Greyhound racing updates

 

The Alabama Supreme Court on December 1, 2006 ruled unanimously that the MegaSweeps video sweepstakes gambling games at the Birmingham Race Course violate the state law against slot machine gambling. Track owner Milton McGregor asserted that losing the machines, installed in 2005, might put the track out of business, costing 250 jobs. Two lower court rulings favored video sweepstakes gambling. "Soon, small storefront [gambling] operations began popping up across the state," wrote Philip Rawls of Associated Press--and Christian Action Alabama began trying to close them.

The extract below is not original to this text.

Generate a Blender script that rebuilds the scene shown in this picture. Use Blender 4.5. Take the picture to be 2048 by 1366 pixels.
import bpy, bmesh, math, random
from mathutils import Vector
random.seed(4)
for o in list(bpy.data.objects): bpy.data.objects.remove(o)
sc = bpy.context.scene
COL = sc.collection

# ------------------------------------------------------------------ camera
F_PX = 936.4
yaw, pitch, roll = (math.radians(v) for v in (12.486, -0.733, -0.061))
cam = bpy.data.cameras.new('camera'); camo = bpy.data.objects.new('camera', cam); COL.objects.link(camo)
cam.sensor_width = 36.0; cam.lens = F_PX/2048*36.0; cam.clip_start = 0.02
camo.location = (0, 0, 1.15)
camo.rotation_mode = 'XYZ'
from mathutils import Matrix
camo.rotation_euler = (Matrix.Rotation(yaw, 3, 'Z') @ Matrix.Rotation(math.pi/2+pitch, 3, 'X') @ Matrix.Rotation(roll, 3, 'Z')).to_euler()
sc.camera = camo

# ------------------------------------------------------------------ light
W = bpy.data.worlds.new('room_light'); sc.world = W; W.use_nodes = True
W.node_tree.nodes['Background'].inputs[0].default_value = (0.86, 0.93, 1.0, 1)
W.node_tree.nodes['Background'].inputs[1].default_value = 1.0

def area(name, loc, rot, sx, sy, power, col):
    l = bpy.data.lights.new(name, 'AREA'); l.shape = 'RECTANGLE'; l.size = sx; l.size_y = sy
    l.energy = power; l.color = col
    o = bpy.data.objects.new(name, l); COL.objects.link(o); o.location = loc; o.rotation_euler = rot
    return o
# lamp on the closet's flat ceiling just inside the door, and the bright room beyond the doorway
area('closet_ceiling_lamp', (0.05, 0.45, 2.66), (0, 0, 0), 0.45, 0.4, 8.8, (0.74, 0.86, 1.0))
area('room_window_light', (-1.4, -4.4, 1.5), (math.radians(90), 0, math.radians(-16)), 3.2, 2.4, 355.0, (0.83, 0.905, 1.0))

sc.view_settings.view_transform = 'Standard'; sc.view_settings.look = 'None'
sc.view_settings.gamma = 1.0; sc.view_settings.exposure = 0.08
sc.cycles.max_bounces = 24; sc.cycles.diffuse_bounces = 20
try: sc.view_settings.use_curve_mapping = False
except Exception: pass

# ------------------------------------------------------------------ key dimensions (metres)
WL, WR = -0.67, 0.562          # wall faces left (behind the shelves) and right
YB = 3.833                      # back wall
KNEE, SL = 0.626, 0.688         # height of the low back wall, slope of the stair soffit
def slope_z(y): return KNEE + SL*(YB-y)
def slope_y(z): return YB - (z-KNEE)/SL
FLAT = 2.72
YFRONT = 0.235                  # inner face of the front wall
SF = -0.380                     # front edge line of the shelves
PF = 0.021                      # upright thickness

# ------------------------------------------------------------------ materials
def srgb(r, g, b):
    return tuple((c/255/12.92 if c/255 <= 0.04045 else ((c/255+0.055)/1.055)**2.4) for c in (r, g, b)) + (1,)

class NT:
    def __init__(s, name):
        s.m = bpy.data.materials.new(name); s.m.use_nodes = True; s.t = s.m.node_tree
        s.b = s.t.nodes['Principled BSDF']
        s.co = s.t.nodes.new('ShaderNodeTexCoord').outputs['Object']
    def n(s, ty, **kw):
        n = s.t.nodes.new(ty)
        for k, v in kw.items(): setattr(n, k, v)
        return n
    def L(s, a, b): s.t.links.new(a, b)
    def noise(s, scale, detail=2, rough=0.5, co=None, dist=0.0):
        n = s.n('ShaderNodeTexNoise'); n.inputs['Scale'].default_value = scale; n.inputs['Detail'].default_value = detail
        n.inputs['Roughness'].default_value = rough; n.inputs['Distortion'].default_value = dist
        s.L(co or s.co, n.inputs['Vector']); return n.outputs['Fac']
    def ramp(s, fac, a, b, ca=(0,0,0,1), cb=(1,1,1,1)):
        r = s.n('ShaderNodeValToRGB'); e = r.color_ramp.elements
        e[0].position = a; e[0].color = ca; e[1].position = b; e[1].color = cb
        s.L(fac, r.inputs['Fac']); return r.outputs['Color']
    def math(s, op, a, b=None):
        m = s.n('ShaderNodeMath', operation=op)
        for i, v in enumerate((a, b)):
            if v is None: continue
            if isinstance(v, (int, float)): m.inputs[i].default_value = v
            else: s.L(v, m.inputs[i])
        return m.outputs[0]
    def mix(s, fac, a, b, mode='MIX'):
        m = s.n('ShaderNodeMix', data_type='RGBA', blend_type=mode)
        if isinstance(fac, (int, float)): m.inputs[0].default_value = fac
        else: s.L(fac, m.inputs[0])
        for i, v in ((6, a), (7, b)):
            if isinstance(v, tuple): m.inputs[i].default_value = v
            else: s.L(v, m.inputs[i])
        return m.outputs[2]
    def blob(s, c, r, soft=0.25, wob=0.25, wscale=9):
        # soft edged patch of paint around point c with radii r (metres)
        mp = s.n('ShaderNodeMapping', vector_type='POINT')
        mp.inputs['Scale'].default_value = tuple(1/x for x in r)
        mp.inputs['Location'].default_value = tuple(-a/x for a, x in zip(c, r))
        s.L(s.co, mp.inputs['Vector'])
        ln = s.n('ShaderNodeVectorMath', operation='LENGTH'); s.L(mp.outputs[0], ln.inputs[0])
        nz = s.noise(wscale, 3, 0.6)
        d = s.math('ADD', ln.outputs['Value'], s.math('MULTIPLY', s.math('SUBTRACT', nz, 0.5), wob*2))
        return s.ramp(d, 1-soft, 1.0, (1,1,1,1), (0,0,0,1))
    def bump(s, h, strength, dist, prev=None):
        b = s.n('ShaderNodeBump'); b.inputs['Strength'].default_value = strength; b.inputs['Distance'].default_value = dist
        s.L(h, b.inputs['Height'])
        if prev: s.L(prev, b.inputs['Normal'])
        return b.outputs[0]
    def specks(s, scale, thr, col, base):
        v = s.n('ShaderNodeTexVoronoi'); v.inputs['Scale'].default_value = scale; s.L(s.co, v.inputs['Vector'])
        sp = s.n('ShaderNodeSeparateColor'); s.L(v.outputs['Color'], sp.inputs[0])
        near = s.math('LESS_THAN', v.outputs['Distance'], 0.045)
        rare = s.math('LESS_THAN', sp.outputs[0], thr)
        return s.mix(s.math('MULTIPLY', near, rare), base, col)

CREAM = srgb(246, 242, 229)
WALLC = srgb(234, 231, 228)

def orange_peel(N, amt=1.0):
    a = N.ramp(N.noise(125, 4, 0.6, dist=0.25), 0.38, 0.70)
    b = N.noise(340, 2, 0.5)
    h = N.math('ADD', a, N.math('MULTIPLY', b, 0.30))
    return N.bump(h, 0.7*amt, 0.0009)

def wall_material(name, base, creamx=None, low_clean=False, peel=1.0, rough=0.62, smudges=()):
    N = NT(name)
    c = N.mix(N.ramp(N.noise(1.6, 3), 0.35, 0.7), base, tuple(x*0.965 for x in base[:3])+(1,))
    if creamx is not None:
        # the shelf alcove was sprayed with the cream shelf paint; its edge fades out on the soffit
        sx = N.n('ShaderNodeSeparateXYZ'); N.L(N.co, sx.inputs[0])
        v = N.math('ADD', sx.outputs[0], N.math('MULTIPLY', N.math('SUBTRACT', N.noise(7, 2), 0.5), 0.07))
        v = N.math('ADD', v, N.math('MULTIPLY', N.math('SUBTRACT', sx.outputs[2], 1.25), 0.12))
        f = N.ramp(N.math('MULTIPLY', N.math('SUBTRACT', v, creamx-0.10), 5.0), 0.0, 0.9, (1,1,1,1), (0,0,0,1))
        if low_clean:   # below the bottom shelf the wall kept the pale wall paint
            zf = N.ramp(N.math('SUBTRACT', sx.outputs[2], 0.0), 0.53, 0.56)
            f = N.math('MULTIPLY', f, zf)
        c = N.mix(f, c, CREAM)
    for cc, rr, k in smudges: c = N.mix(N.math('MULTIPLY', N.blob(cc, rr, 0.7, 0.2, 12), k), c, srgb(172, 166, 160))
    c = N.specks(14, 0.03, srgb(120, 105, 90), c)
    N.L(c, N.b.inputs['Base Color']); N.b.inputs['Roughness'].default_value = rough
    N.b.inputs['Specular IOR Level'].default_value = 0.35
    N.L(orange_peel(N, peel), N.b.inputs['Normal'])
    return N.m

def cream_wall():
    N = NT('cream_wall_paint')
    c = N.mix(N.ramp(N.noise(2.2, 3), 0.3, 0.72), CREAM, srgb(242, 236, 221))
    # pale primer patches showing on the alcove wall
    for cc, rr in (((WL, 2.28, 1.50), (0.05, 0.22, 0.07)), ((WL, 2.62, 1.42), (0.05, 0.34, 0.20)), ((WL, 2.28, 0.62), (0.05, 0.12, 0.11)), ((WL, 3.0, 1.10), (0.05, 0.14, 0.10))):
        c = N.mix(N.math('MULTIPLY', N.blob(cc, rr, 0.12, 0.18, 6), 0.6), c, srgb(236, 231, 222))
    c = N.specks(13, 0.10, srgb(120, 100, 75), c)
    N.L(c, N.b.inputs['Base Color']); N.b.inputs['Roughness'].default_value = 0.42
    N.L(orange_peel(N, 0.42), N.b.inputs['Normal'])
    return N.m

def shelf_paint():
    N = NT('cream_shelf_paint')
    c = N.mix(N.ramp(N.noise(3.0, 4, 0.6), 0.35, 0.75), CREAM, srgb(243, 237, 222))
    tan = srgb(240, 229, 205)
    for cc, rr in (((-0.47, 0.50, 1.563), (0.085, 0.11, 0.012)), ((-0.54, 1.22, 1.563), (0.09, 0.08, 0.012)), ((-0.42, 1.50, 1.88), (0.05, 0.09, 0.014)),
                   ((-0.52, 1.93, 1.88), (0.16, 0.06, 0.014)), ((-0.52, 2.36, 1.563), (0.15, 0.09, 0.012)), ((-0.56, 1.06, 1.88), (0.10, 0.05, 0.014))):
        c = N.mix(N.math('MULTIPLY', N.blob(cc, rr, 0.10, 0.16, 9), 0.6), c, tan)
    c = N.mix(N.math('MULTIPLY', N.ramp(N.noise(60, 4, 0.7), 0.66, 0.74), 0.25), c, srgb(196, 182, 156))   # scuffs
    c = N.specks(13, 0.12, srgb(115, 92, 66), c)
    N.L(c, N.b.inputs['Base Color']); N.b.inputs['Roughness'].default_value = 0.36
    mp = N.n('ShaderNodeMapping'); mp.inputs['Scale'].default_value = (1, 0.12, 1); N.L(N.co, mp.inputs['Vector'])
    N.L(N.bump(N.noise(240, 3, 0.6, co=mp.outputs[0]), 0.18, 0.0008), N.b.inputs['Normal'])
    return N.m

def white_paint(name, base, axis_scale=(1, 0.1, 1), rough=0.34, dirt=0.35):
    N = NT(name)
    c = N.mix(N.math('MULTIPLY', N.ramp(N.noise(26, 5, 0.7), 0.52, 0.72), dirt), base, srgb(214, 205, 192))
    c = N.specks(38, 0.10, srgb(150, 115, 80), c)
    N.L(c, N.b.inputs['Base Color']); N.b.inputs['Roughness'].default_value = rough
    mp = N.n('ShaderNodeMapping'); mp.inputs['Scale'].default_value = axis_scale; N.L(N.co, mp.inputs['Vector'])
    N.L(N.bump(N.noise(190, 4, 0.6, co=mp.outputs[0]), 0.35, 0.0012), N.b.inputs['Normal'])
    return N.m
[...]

The verdict came six weeks after Mobile County district attorney John Tyson Jr. announced charges against 12 men and a woman in a scheme to fix races at the Mobile Greyhound Park by giving dogs an herbal male erectile supplement that caused their hearts to race while they were nominally resting in their kennels. Exhausted, the dogs then performed poorly in competition.

The Cloverleaf Kennel Club in Loveland, Colorado, announced on November 30 that it will not open for racing in 2007. "We just don't have the financial wherewithal to run another live season," Cloverleaf president David J. Scherer told Associated Press writer Catherine Tsai. The Cloverleaf track opened in 1955, six years after greyhound racing debuted in Colorado.